According to the Los Angeles Department of Sanitation and Environment, the project will also benefit the area by reducing flooding and increasing groundwater recharge in the San Fernando Groundwater Basin.

“Projects like Glenoaks-Filmore turn a problem like localized flooding into an opportunity for stormwater capture,” said Susana Reyes, vice president of the Board of Water and Power Commissioners.

“This is ingenuity at its best, which we will need to rely upon in order to meet the water challenges ahead of us in the city of Los Angeles,” she added.

The Glenoaks-Filmore Stormwater Capture Project was funded by the Los Angeles Department of Water and Power and the California Coastal Conservancy.
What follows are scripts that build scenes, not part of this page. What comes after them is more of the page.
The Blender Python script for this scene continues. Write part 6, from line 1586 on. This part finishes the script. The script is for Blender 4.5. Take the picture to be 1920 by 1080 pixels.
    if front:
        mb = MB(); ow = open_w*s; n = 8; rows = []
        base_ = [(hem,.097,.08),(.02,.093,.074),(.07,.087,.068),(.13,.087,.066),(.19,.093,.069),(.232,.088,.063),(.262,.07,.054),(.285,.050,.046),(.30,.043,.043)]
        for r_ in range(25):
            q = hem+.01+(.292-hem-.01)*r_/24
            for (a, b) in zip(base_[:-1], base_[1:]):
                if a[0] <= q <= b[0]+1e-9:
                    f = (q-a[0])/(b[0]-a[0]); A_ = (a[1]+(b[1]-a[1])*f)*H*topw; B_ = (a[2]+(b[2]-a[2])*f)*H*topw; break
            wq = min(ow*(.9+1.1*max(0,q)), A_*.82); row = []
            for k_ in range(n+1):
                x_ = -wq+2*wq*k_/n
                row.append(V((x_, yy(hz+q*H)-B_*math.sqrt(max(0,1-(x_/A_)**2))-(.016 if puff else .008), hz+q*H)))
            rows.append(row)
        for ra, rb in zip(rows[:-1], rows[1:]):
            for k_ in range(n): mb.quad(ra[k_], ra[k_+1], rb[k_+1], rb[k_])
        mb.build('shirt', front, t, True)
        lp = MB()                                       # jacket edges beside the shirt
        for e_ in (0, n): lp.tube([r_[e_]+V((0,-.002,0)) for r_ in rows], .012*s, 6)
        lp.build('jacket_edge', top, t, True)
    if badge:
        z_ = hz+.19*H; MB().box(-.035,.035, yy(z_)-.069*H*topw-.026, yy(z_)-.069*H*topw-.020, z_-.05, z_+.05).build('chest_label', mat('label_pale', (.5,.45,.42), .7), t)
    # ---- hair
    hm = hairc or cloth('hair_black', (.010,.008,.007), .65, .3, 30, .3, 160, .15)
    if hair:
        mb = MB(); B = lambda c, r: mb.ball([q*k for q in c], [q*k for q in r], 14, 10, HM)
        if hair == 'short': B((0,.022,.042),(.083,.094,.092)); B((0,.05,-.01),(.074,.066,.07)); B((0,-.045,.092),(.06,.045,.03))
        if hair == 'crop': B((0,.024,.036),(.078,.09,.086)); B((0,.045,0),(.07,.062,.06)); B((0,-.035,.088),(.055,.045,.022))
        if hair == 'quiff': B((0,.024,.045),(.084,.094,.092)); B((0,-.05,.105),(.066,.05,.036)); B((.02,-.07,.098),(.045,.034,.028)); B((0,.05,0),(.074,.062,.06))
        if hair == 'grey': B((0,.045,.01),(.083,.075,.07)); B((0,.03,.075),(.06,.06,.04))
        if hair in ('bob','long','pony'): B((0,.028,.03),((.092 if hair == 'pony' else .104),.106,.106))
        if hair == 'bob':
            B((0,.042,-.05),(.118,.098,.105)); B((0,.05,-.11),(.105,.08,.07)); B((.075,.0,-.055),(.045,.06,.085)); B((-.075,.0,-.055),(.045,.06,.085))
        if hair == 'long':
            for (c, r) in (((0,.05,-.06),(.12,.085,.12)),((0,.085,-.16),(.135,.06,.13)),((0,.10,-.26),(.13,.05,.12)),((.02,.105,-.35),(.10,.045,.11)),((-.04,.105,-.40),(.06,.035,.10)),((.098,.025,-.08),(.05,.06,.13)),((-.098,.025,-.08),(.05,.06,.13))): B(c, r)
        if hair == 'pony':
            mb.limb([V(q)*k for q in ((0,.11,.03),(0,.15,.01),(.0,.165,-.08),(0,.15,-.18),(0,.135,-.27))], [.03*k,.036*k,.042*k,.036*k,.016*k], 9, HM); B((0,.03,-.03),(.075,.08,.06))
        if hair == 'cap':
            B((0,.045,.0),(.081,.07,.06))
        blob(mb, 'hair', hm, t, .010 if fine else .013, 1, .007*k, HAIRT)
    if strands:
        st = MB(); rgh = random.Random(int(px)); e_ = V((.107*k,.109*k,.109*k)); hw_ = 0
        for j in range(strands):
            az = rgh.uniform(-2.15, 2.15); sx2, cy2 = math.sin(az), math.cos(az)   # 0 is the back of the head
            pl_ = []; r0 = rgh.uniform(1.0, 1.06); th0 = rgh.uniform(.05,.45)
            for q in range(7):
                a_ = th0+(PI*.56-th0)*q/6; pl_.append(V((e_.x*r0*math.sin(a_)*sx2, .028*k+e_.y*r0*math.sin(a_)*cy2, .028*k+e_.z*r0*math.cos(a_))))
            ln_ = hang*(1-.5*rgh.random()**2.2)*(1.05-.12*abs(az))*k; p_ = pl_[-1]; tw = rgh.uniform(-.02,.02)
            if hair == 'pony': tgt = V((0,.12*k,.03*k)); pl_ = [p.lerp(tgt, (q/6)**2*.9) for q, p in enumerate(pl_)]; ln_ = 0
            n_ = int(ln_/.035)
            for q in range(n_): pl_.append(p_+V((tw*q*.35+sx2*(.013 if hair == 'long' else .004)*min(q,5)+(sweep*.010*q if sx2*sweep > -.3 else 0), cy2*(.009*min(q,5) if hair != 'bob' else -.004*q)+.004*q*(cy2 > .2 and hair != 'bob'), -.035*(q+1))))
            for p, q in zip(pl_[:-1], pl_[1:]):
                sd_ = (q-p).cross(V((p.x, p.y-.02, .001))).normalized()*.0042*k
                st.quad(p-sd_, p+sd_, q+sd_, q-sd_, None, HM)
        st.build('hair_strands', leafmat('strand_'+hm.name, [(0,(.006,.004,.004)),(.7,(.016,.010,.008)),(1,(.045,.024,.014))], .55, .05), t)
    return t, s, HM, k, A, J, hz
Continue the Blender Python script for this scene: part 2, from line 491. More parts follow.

It was completed in May 2021 after four months of design and construction.

“LADWP is committed to stepping up our local water supplies and stormwater capture plays an important role in our mission toward an even more sustainable water future for LA,” said Rich Harasick, LADWP senior assistant general manager of the water system. “Being able to partner with LASAN on projects like Glenoaks-Filmore means keeping water right here in LA, that would otherwise have gone to waste.”

Last Thursday, officials opened the Argo Drain Sub-Basin Facility Project near LAX. That project will capture stormwater runoff, treat and deliver it to an 8.1 million-gallon underground infiltration system.